12. The dispenser of claim 11, wherein the aperture remains in the default closed position if the input comprises guest identification information from a body-worn device and wherein the guest identification information is associated with a water ride restriction.

13. The dispenser of claim 11, wherein the controller is configured to provide an indication when the dispenser is ready to be reloaded with a second plurality of flotation devices.

14. The dispenser of claim 11, wherein the aperture remains in the default closed position that overrides the input if the dispenser is in a cleaning mode, wherein the cleaning mode comprises application of cleaning fluid to the plurality of flotation devices.

15. The dispenser of claim 1, comprising a horizontal ejector configured to push a flotation device at least partially through the aperture.

16. The dispenser of claim 15, comprising a door closing the aperture, and wherein the horizontal ejector is coupled to the door such that opening the door causes the horizontal ejector to move towards the aperture to push the flotation device.

17. A water park attraction, comprising:

a water circuit; and

an inner tube dispenser for inner tubes configured to be used in the water circuit, wherein the inner tube dispenser comprises: a housing comprising an aperture; a plurality of inner tubes; and a moveable portion coupled to the housing and supporting the plurality of inner tubes, wherein the movable portion is configured to move relative to the housing to move the plurality of inner tubes to position at least one inner tube adjacent to the aperture to permit removal of the at least one inner tube from the housing via the aperture.

18. The water park attraction of claim 17, wherein the housing comprises one or more openings positioned within the water circuit and the movable portion is positioned in the water circuit and wherein the water circuit flows through the one or more openings towards the aperture to move the movable portion relative to the housing.

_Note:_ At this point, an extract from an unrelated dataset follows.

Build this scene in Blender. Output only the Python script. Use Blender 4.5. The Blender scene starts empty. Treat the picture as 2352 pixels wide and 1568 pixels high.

19. The water park attraction of claim 18, wherein the movable portion comprises a flexible material comprising a plurality of openings that permit flow of water in the water circuit through the housing.

20. The water park attraction of claim 18, wherein the movable portion comprises an elastic material biased towards the aperture.

21. The water park attraction of claim 18, wherein the housing is open at a location opposing the aperture to form the one or more openings.

22. The water park attraction of claim 18, wherein the movable portion comprises a platform having an inner tube supporting surface and an opposing surface, wherein the opposing surface contacts the water circuit to permit water flow to move the platform towards the aperture.

23. The water park attraction of claim 17, wherein the housing comprises an opening to permit loading of the inner tubes, and wherein the aperture is positioned in or closer to the water circuit than the opening.

24. A method, comprising:

loading a plurality of flotation devices into a dispenser to position a base of the dispenser in a fully loaded configuration and to position a first flotation device of the plurality of the flotation devices adjacent to an aperture;

ejecting at least a portion of the first flotation device from the dispenser through the aperture to permit the base to move and position a second flotation device adjacent to the aperture; and

removing the second flotation device from the dispenser through the aperture.

25. The method of claim 24, comprising placing the first flotation device and the second flotation device in a water circuit.

26. The method of claim 25, comprising providing a cleaning fluid within the housing to clean the plurality of flotation devices.

27. A water park attraction, comprising: wherein the inner tube dispenser comprises:

a water circuit having a flow direction; and

an inner tube dispenser for inner tubes configured to be used in the water circuit,

a containment area comprising an entry aperture and an exit aperture;

a plurality of inner tubes; and

a plurality of flow ports within the containment area configured to create additional movement of the inner tubes towards the exit aperture, wherein the entry aperture is larger than the exit aperture, and wherein the exit aperture is smaller than at least dimension of the one of the plurality of inner tubes.